I havn't read it. I was going to and was looking forward to it - but then my sister read it first and gave it such a bad review I didn't bother. Thanks for the honest review.

Heather @ SGF said...

Gamer Girl - Oh, what a neat way to read a book (re: the comments). Thanks for linking in your review!

Raven - I guess I was thinking that it wasn't so much the politics weren't relevant to today in terms of time, but that the politics weren't relevant so much to her message in the book. It seemed like she was going off on a tangent.

I'm glad you enjoyed the book though! It's great to hear someone else's perspective!

littleecofootprints - You're very welcome. The good news is you can read it for free if you do decide to take a look!

blondeoverboard said...

i felt much the same. after reading affluenza i was looking forward to this book. i had to force myself to finish it and i'm not certain why i did.

Chile said...

I bought "Not Buying It" when it came out, also with great expectations. I was, like you, disappointed. Perhaps I expected more after devouring many books on thrift and frugal living - how-to books as well as more philosophical ones. This one did not measure up.

For more on the philosophy of buying less, I'd highly recommend Doris Janzen Longacre's "More with Less" book and Charles Long's "How to Survive without a Salary".

Beany said...

I thought I had reviewed it, but I guess I didn't. I felt very similar to you after I read it. I was very annoyed to read about her political views too. I read the book to read about her experience on non-consumerism.

The book initially irritated me because they made all these expensive consumer purchases before midnight when their non-consumerism year would begin. I wondered why they were bothering.

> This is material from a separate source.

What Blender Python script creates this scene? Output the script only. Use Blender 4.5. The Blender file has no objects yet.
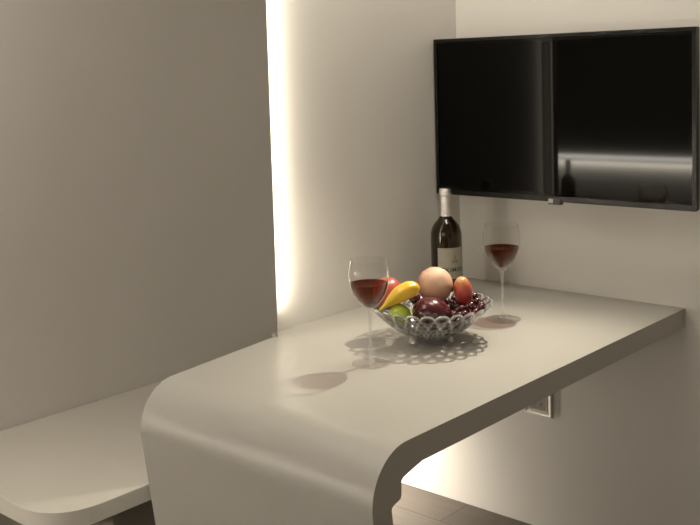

I guess I disliked the book because I was not the target audience and couldn't relate to the author. I also don't understand people who have this compulsion to buy, buy, buy.

I sound whiny...don't I?

Beany said...

I liked Charles Long's Living without a Salary book. Not all the ideas were useful, but I liked his out of the box thinking. Now if someone would write a similar book for the U.S. audience...

Angela said...

This is so interesting to me because this book is on my list but I haven't read it yet. I think I had a feeling I would be irritated by it because when a friend of mine found out I was joining The Compact and writing a blog about it she told me about how the author of this book had bought the really expensive stuff the day before they started their year. And she also felt it was obvious that their main motivation was to get a book contract.

She seemed to relate what I was doing to what they were doing.
I am much more focused on the positive aspect of less consumption. I wasn't a huge consumer anyway, so it's not a 180 degree shift.

I'm still curious to read the book. Thanks for your take on it. And congrats on The Blogging Bookworm spot- that's great!

Michelle @ Leaving Excess said...

I read it too and was not as excited about it after I read it as I was before I read it...

Heather @ SGF said...

blondeoverboard - There's something about finishing a book, hoping it gets better in the end. I do the same thing.

Chile - Thanks for the book recommendations! Those are two I don't currently have on my list (and I'm always on the lookout for a good read)!

Beany - I know what you mean about not being able to relate to the author. Oh, and that makes two recommendations for the Charles Long book. I wonder if our library has it...

Angela- I suppose it's good to have the other perspective, but I too like to concentrate on the positive. If I had read this book before i started my journey, I'm not sure I would have started, which is sad because it has been life changing in a wonderful way!

Michelle - Maybe these books Chile recommends will be more along the lines of what we're looking for - something challenging but uplifting at the same time.

Beany said...

I read "Steal this Book" in 2001 and it was one of the first books that I think turned my mind around to an alternative view point. I don't like much of the message, but I like the fact that it is very different. The book is free btw.

Heather @ SGF said...

Beany - Thanks for the link. I'm always up for a free book :)

Heather @ SGF said...

Beany - I see what you mean about not really liking the message. I perused through it. Yikes!